New Look at a Familiar Face, 25 Years On

Doug Harrington, circa 1985, by, courtesy of and copyright by Drew Fleming.

The web is an increasingly miraculous virtual place.

I have literally thousands of photos of my firstborn, taken during his 40 years here, but the web, just a few days ago, gifted me with this image that I had never seen before.

It stopped me in my tracks.

Taken by Drew Fleming in about 1985, it is the illustration for Doug's short entry on Wikipedia.

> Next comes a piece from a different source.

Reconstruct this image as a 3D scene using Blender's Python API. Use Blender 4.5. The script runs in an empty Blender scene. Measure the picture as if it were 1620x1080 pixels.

The Wiki article refers to Doug's partnership in songwriting and lead guitar performance with Jim Adams. Jim continues to keep Defiance alive -- along with his own successful IT career! -- and the band recently released a revival album, "Prophecy," much of which was actually written by Doug shortly before his death by melanoma four years ago. Even if thrash metal is not your cup of tea, I think you can appreciate the artistry involved in this two-minute home video of Jim laying down a couple of lead tracks for "Prophecy." Jim's fret-work is predictably impressive, but watch his right hand, too. Very, very cool stuff.

Tuesday, May 18, 2010

For No Other Reason Than That He's Still Here

This recent photo of Kelsey has gotten some positive reaction over on the "Flickr" photos arena, so I thought I'd pop it up here for my smaller circle of blog friends.

Kelsey, fresh from a laboratory victory over dire expectations, May, 2010.

Good dog. Yes you are.
Even if you are a geezer.


Thursday, May 13, 2010

Newsflash: Astronomers' Spawn Do Cool Things

If you live long enough, you're certain to rub shoulders from time to time with some pretty remarkable people. If you live even longer than that, you've got a good chance to encounter remarkable children of those remarkable people.

I'm lucky enough to work side-by-side with Karl von Ahnen, the technical director of the planetarium in which I teach my classes. Karl is worth an entire blog post all by himself... but this one won't be about him.

It will be about recent works by his son, and by mine.

Karl's son, Garth, recently graduated from the University of California, Santa Cruz campus, with a major in fine arts and a minor in astronomy. He combines the two fields in animations, and one in particular will strike a chord with long-time readers of this blog. Called "Arcada Fog," it is a romp through the Copernican revolution.

(Photo from Garth's Facebook page)

The animation's central and unifying figure is Tycho's moose. The music is by a group of Garth's college buddies, "Acid Westerns," who are just now embarking on a career. I really, really like their soundtrack for Garth's trip through our most colossal paradigm shift. Turn the sound up, if you can, for the treat:

My own boy, Adam, has a career in voice acting that seems right now to be on the first stages of an exponential launch. As the economy recovers, his gigs increase -- but it's more than that. His abilities and opportunities seem to be revving up like some of us remember a Saturn V's engines did before the huge clamps on the pad let go. He has worked hard for the ignition, and that alone is worthy of my salute.

But listen to this, in the context of its delivery -- W.E. Henley's most famous work delivered in an environment he couldn't have dreamt -- and turn the sound up. Don't bother trying to maximize the video window -- it will eventually do that all by itself. And, as Adam says, you'll have to "watch it all the way through to appreciate the incredible effects."



Friday, May 7, 2010

While We Wait for Sherwood to Have a Thought Worth Communicating...

... a Diversion:

Fonzie on May 7th, 2010

Doggerel for a Cat

Who knows where his mind is,
Who knows where he goes?
Who knows what he’s thinking,
Who knows what he knows?

Deep thoughts about the future,
Or contemplating, if he can,
The foibles of his keepers,
And the final days of Man?

Perhaps he’s astrophysics’
Or mathematics’ sage,
Viewing in this corner
Hadrons' impact in the voiding gauge.

Or maybe he can see into
The chaos of our past,
Mistakes that litter pathways
That our curiosity outlasts.

Or maybe he’s just looking at a wall.